How old is Web 2.0?
April 26, 2006 10:58 AM   Subscribe

How old is Web 2.0?
posted by airguitar to Computers & Internet (18 answers total) 1 user marked this as a favorite
 
link.
posted by kcm at 10:59 AM on April 26, 2006


When did del.icio.us start?
posted by rinkjustice at 11:00 AM on April 26, 2006


Define Web 2.0. The term itself is what, about two years old? Interactivity on the web is more than a decade old, but no one used this special marketing name back then.
posted by caddis at 11:08 AM on April 26, 2006


That term has no meaning, therefore Web 2.0 has no age.
posted by falconred at 11:40 AM on April 26, 2006


There is no Web 2.0. It's the marketroids at work.
posted by Malor at 11:43 AM on April 26, 2006


Whether or not the term has any meaning isn't the question -- you can certainly trace the first use of a word to an origin.

You can trace the term back to O'Reilly Media and talks Tim O'Reilly gave in mid-to-late 2004. O'Reilly threw the first Web 2.0 conference in October of that year, but I recall the title elicited a "huh?" from everyone that attended and was mostly ignored. It wasn't until summer of 2005 that the term started to get some legs, and it's been overused ever since.
posted by mathowie at 11:45 AM on April 26, 2006


Web 2.0 is a lot of different things and you can date almost all of them back to the earliest days of the web.

Amazon, I think, is probably the oldest web 2.0 application.

The usage of the term only goes back to late 2004, early 2005 I think.
posted by empath at 11:55 AM on April 26, 2006


First, define the terms -- some examples of definite Web 2.0 would be useful.

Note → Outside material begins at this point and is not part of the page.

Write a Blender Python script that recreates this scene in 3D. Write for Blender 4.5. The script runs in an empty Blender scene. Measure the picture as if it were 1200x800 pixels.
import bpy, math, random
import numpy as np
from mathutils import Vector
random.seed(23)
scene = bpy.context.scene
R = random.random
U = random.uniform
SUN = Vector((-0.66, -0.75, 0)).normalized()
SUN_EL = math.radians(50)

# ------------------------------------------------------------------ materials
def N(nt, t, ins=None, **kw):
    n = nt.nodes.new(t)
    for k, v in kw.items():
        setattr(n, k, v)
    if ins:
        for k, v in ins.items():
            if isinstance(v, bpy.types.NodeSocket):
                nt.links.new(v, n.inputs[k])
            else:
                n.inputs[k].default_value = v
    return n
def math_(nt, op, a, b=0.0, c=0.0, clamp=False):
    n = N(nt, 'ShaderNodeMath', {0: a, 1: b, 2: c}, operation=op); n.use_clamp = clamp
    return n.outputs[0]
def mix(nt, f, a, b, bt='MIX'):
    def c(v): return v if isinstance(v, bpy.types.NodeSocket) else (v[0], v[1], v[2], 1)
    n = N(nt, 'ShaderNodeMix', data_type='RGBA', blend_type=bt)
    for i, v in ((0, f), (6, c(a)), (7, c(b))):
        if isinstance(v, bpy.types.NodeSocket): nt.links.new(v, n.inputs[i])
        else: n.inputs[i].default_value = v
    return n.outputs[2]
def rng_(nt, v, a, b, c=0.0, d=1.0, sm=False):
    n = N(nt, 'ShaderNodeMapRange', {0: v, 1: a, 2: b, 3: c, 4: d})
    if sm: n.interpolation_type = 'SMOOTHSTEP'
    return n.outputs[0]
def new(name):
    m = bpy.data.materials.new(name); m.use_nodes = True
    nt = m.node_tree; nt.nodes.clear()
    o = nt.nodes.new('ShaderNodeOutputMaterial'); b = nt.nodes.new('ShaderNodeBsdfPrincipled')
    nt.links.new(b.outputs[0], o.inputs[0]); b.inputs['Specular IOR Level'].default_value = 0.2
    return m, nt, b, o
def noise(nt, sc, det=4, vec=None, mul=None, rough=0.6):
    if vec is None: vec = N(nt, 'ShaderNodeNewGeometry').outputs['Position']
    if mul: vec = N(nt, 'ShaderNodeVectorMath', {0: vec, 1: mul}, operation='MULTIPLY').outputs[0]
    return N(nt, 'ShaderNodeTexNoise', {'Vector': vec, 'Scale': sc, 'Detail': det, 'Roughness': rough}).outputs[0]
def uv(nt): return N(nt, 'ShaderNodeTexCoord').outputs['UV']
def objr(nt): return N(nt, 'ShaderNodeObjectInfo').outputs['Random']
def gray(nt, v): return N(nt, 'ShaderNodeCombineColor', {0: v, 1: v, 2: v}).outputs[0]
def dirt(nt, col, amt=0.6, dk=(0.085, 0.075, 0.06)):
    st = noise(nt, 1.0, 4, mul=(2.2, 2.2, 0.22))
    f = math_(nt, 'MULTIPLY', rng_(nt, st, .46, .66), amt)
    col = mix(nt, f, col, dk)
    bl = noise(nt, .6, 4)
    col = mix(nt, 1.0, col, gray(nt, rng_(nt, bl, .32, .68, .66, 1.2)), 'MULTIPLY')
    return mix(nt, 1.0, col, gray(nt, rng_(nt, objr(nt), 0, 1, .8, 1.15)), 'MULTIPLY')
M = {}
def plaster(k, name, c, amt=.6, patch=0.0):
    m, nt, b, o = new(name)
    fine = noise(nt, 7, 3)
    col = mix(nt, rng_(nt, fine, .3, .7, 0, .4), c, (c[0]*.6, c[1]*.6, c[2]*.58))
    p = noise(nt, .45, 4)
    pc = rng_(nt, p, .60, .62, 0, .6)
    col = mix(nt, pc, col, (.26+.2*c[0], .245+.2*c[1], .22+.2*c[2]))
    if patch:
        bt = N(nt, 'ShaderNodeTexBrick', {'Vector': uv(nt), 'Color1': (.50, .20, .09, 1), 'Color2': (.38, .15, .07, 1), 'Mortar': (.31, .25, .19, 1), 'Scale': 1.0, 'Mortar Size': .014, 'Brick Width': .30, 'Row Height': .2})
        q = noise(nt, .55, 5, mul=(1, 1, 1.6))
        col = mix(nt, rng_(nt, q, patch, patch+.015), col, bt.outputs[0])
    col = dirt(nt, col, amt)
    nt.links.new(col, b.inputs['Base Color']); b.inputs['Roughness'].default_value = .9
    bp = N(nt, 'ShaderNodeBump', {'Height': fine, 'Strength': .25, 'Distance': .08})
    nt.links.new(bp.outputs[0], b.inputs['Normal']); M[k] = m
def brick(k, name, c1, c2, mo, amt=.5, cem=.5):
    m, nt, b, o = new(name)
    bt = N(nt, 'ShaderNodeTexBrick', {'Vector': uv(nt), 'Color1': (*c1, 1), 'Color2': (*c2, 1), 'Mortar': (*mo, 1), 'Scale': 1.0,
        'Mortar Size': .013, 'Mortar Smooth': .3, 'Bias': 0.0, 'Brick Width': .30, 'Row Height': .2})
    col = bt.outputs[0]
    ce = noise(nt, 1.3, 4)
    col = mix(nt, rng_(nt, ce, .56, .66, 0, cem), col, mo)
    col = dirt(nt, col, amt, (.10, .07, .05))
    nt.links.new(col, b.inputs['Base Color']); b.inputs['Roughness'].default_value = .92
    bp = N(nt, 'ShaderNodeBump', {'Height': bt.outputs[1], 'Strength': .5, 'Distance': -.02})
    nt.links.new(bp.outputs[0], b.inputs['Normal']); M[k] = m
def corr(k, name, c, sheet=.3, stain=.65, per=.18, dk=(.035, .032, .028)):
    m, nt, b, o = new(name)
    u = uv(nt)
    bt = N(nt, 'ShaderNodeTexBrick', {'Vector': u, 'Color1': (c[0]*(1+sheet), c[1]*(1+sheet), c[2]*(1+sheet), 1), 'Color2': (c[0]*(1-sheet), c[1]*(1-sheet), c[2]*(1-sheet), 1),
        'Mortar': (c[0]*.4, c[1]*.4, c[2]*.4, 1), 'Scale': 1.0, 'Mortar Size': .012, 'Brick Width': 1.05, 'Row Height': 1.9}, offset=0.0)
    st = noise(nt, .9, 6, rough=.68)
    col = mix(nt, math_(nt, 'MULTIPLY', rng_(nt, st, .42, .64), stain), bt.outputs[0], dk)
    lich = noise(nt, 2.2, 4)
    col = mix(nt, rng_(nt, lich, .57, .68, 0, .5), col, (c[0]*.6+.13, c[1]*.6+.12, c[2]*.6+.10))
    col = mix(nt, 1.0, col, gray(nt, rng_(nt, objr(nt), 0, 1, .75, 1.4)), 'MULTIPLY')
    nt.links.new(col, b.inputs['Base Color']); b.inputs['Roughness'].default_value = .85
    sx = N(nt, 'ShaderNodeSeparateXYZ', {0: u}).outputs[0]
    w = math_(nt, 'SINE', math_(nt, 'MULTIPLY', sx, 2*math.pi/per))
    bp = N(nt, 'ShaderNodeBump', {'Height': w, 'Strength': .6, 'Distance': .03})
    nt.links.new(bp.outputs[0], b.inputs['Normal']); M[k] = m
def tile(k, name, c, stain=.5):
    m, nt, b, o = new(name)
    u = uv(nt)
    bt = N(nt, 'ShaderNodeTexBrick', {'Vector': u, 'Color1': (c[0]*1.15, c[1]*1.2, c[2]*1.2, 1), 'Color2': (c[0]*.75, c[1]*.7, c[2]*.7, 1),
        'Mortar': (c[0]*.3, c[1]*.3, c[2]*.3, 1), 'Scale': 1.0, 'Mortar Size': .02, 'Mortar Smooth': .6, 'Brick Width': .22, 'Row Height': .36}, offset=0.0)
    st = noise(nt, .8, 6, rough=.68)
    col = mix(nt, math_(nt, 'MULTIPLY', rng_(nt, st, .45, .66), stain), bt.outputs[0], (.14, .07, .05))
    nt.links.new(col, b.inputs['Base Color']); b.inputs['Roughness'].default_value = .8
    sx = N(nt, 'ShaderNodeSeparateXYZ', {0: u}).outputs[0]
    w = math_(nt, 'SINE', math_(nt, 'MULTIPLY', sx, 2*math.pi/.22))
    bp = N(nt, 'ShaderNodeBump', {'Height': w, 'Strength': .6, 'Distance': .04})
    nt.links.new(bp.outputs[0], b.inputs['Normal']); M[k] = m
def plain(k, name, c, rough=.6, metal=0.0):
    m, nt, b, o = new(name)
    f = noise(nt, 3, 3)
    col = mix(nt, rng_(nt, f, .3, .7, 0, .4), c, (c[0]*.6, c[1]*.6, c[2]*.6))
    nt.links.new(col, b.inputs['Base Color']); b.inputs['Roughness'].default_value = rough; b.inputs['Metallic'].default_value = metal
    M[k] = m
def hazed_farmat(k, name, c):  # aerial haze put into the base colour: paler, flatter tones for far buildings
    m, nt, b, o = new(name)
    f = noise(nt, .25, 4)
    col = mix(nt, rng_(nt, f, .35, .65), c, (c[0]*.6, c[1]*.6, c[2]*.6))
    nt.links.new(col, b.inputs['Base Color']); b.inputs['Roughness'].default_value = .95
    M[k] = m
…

Or, what does Web 2.0 have that previous versions didn't?
posted by Rash at 12:01 PM on April 26, 2006


Ooop -- on preview, shoulda read kcm's link first.
posted by Rash at 12:03 PM on April 26, 2006


Del.icio.us (late 2003) and Google Maps (February 2005) were a couple of the big movers of the bunch of stuff people call Web 2.0, I think. Google Maps was an "Aha!" moment, where in the weeks after its release a whole bunch of people had discovered a bunch of technologies that had been sitting there all along but which hadn't seen much use. The whole "users share content" tags folksonomy thing sort of sunk in more slowly -- more of a "Hey, look what those people are doing" dawning than a "Look what you can do!" snap. (I remember how Flickr moved from Flash to AJAX a couple of months after Google Maps and got talked about a lot more once it did.)

For the part of "Web 2.0" which is AJAX, that word was invented here in February 2005.
posted by mendel at 12:04 PM on April 26, 2006


If by Web 2.0 you mean web sites that use AJAX, I'd say del.icio.us was the leader and gmail was when it really "arrived" (though AJAX has been around since 1998).
posted by winston at 12:21 PM on April 26, 2006


This article (and, especially, the accompanying PDF diagram) provides a detailed analysis of the roots of "Web 2.0" in the early days of the Web, as well as the more recent ideas that have caused people to see this as a new trend.
posted by jjg at 12:55 PM on April 26, 2006


Web 2.0 was released to the public on June 18, 2004. However, pre-released copies were leaked on various p2p services as early as March of that year.
posted by Hildago at 2:06 PM on April 26, 2006


I got my copy in the mail around mid-2004.
posted by dmd at 2:37 PM on April 26, 2006


Yeah, that sounds about right. I hope I saved the receipt, it should have a date on it.
posted by Hildago at 3:28 PM on April 26, 2006


Web 2.0 hasn't really started yet, it's still in freaking Beta.
posted by alana at 3:44 PM on April 26, 2006


Web 2.0 predates Web 1.0. I think it was actually release when Web 0.9 was in alpha testing.
posted by blue_beetle at 4:30 PM on April 26, 2006


It was over and dead the day they named it, and 37signals decided to turn the hype machine on.